→ **DATA SEGMENT**

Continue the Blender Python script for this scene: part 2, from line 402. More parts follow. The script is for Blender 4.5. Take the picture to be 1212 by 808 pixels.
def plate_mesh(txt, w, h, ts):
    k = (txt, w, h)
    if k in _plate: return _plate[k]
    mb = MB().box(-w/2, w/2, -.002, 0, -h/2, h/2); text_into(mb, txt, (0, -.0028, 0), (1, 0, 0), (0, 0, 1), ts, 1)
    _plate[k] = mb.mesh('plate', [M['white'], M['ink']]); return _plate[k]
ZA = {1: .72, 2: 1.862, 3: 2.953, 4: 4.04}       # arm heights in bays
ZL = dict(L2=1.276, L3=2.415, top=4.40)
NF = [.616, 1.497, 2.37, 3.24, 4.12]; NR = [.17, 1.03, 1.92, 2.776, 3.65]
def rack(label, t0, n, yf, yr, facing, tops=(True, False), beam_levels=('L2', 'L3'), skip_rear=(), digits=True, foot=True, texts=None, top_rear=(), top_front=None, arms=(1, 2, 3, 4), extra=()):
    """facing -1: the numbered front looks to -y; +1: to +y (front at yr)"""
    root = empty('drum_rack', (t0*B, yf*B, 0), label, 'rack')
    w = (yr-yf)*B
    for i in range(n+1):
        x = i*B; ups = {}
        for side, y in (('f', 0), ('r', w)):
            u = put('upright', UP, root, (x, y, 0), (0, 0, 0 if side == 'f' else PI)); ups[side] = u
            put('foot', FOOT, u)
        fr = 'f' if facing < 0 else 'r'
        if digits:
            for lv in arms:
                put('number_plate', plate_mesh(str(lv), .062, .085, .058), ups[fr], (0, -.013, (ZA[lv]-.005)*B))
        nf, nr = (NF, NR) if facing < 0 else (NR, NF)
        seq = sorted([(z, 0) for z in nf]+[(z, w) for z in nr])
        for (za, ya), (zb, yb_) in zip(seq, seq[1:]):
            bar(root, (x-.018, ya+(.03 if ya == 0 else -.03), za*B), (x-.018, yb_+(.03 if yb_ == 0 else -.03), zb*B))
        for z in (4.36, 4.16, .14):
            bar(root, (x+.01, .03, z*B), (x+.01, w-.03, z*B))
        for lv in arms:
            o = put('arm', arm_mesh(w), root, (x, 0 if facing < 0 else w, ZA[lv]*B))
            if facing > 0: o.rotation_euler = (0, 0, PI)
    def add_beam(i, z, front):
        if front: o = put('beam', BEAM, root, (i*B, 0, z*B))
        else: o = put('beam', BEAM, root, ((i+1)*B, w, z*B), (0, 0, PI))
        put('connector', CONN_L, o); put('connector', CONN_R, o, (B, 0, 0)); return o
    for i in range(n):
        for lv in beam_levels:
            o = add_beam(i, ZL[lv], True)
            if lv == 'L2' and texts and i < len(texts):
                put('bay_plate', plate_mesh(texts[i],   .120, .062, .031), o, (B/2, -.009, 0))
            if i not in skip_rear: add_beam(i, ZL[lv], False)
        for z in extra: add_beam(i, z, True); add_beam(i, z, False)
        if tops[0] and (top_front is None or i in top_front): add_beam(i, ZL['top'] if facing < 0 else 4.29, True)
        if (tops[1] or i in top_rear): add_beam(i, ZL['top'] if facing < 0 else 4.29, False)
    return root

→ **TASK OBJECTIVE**
Reproduce the material above exactly; please quote every line of it.

→ **SOLVED EXERCISE**
Continue the Blender Python script for this scene: part 2, from line 402. More parts follow. The script is for Blender 4.5. Take the picture to be 1212 by 808 pixels.
def plate_mesh(txt, w, h, ts):
    k = (txt, w, h)
    if k in _plate: return _plate[k]
    mb = MB().box(-w/2, w/2, -.002, 0, -h/2, h/2); text_into(mb, txt, (0, -.0028, 0), (1, 0, 0), (0, 0, 1), ts, 1)
    _plate[k] = mb.mesh('plate', [M['white'], M['ink']]); return _plate[k]
ZA = {1: .72, 2: 1.862, 3: 2.953, 4: 4.04}       # arm heights in bays
ZL = dict(L2=1.276, L3=2.415, top=4.40)
NF = [.616, 1.497, 2.37, 3.24, 4.12]; NR = [.17, 1.03, 1.92, 2.776, 3.65]
def rack(label, t0, n, yf, yr, facing, tops=(True, False), beam_levels=('L2', 'L3'), skip_rear=(), digits=True, foot=True, texts=None, top_rear=(), top_front=None, arms=(1, 2, 3, 4), extra=()):
    """facing -1: the numbered front looks to -y; +1: to +y (front at yr)"""
    root = empty('drum_rack', (t0*B, yf*B, 0), label, 'rack')
    w = (yr-yf)*B
    for i in range(n+1):
        x = i*B; ups = {}
        for side, y in (('f', 0), ('r', w)):
            u = put('upright', UP, root, (x, y, 0), (0, 0, 0 if side == 'f' else PI)); ups[side] = u
            put('foot', FOOT, u)
        fr = 'f' if facing < 0 else 'r'
        if digits:
            for lv in arms:
                put('number_plate', plate_mesh(str(lv), .062, .085, .058), ups[fr], (0, -.013, (ZA[lv]-.005)*B))
        nf, nr = (NF, NR) if facing < 0 else (NR, NF)
        seq = sorted([(z, 0) for z in nf]+[(z, w) for z in nr])
        for (za, ya), (zb, yb_) in zip(seq, seq[1:]):
            bar(root, (x-.018, ya+(.03 if ya == 0 else -.03), za*B), (x-.018, yb_+(.03 if yb_ == 0 else -.03), zb*B))
        for z in (4.36, 4.16, .14):
            bar(root, (x+.01, .03, z*B), (x+.01, w-.03, z*B))
        for lv in arms:
            o = put('arm', arm_mesh(w), root, (x, 0 if facing < 0 else w, ZA[lv]*B))
            if facing > 0: o.rotation_euler = (0, 0, PI)
    def add_beam(i, z, front):
        if front: o = put('beam', BEAM, root, (i*B, 0, z*B))
        else: o = put('beam', BEAM, root, ((i+1)*B, w, z*B), (0, 0, PI))
        put('connector', CONN_L, o); put('connector', CONN_R, o, (B, 0, 0)); return o
    for i in range(n):
        for lv in beam_levels:
            o = add_beam(i, ZL[lv], True)
            if lv == 'L2' and texts and i < len(texts):
                put('bay_plate', plate_mesh(texts[i],   .120, .062, .031), o, (B/2, -.009, 0))
            if i not in skip_rear: add_beam(i, ZL[lv], False)
        for z in extra: add_beam(i, z, True); add_beam(i, z, False)
        if tops[0] and (top_front is None or i in top_front): add_beam(i, ZL['top'] if facing < 0 else 4.29, True)
        if (tops[1] or i in top_rear): add_beam(i, ZL['top'] if facing < 0 else 4.29, False)
    return root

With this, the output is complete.